About The Half-God of Rainfall:

There is something about Demi. When this boy is angry, rain clouds gather. When he cries, rivers burst their banks and the first time he takes a shot on a basketball court, the deities of the land take note.

His mother, Modupe, looks on with a mixture of pride and worry. From close encounters, she knows Gods often act like men: the same fragile egos, the same unpredictable fury and the same sense of entitlement to the bodies of mortals.

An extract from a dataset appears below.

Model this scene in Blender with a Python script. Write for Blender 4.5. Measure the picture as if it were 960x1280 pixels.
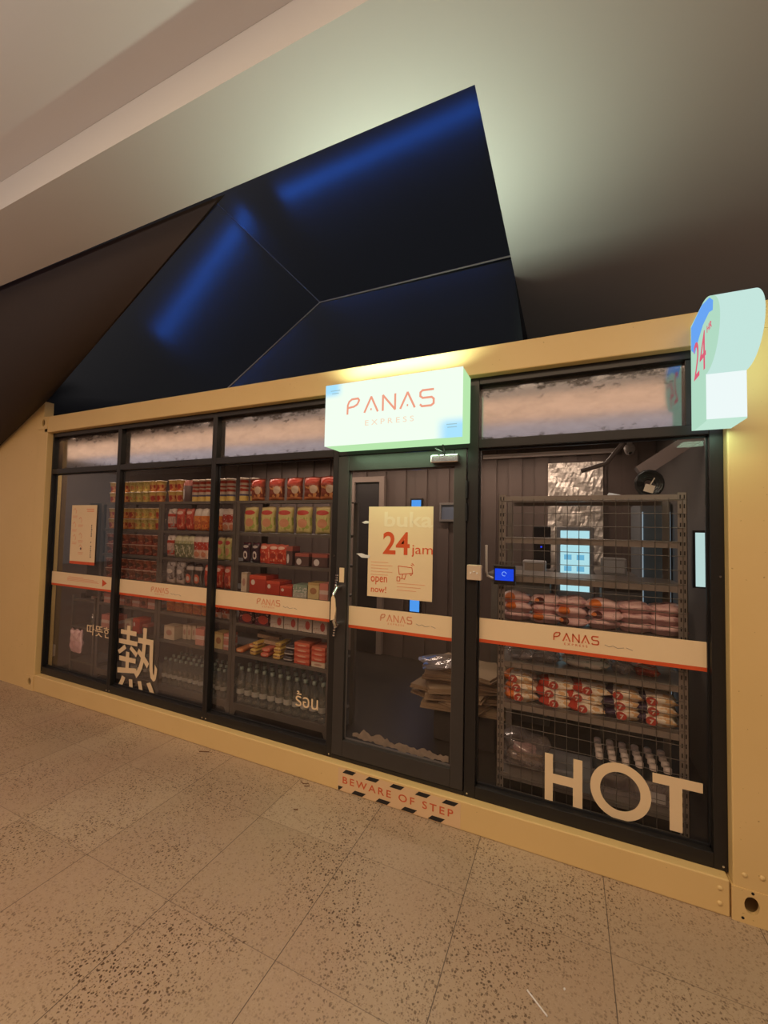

She will sacrifice everything to protect her son, but she knows the Gods will one day tire of sports fans, their fickle allegiances and misdirected prayers. When that moment comes, it won’t matter how special he is. Only the women in Demi’s life, the mothers, daughters and Goddesses, will stand between him and a lightning bolt.

About Saraswati:

When the waters of the Saraswati, a river of legend, start to rise in a corner of northern India, seven scattered descendants of a forbidden marriage are unexpectedly swept up in its current. Satnam, adrift from his life in London, is drawn into a contentious scheme to restore the river. Nathu, an archaeologist, ventures from Nairobi to a dig site that might reveal artefacts of a lost civilisation. And elsewhere in former lands of empire – in Singapore, Canada, Mauritius and Pakistan – the ripples are felt across generations. Gurnaik Johal’s panoramic debut deftly animates the passions that bind us to our histories and each other.

About the Authors:

Born in Nigeria, Inua Ellams is a poet, playwright and performer, graphic artist and designer, and founder of The Midnight Run (an arts-filled, night-time, urban walking experience); The Rhythm and Poetry Party (The R.A.P Party) which celebrates live literature and music; Poetry + Film / Hack (P+F/H) which celebrates poetry and film.

Identity, Displacement & Destiny are reoccurring themes in his work, where he tries to mix the old with the new: traditional African oral storytelling with contemporary poetics, paint with pixel, texture with vector. His books are published by Flipped Eye, Akashic, Nine Arches, Penned In The Margins and Bloomsbury.

Gurnaik Johal is a writer from West London and an Observer Best New Novelist 2025.His 2022 collection We Move won the Somerset Maugham Award and the Tata Literature Live! Prize. Its opening story won the Galley Beggar Short Story Prize. Saraswati, his debut novel, was shortlisted for the Waterstones Debut Fiction Prize.